When Leggot and Howe use old-fashioned, lush images and sounds, they juxtapose them with other effects. The cool neutral language of bureaucracy or the brutally truncated dialect of war burst into Howe's poems, for instance, disrupting and qualifying the poeticisms. That gives her work a compexity, a multi-dimensionality, which I don't find in your chapbook.

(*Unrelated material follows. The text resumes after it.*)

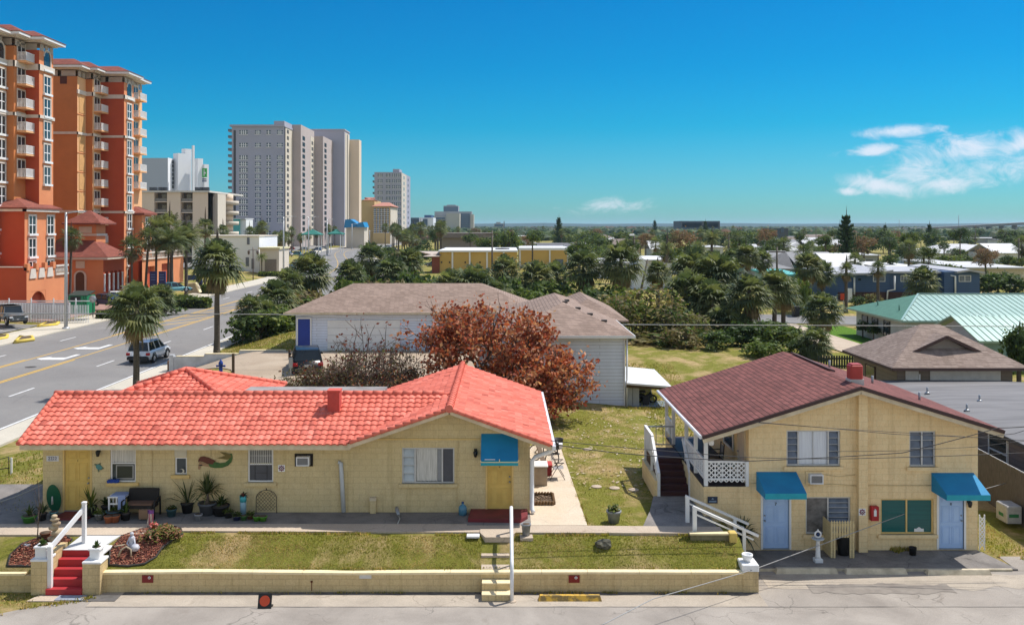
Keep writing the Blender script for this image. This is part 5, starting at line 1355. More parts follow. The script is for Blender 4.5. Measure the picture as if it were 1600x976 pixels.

I didn't want to make this point too explicit, because I think it is unfair to expect a poet to meet every expectation in a small debut gathering of poems. I think it is important to applaud your wide reading and your willngness to experiment, and to look forward to what you publish in future.

Ross Brighton said...

Thanks Scott-
I wasn't meaning to criticise you, or the review. I just (as I said in the post) found your use of the word interesting - especially the politics involved.
I agree there is a certain naivete to (some of) the poems - especially pieces like "Fauning" and the treated-text "the Garden Party". There's meant to be an "unreality" to the pieces, a kind of delerium, a reprocessing of self-conciously "poetic" language and tropes.
I was hoping that this would expose the kind of "pre-modernity" that you describe as unreachable, unreal - too much.
Of course its not my job to judge the success or failure of that. If i've failed, then next time i'll "fail better".

maps said...

I wouldn't say you've failed at all, and I am sure there will be many more books.

Ross Brighton said...

thanks again.
And failure isn't always a bad thing, either.

Catalyst said...

"If I've failed, then next time I'll 'fail better'."

Lovely.

Ross Brighton said...

Hey, you know I'm a sucker for Beckett.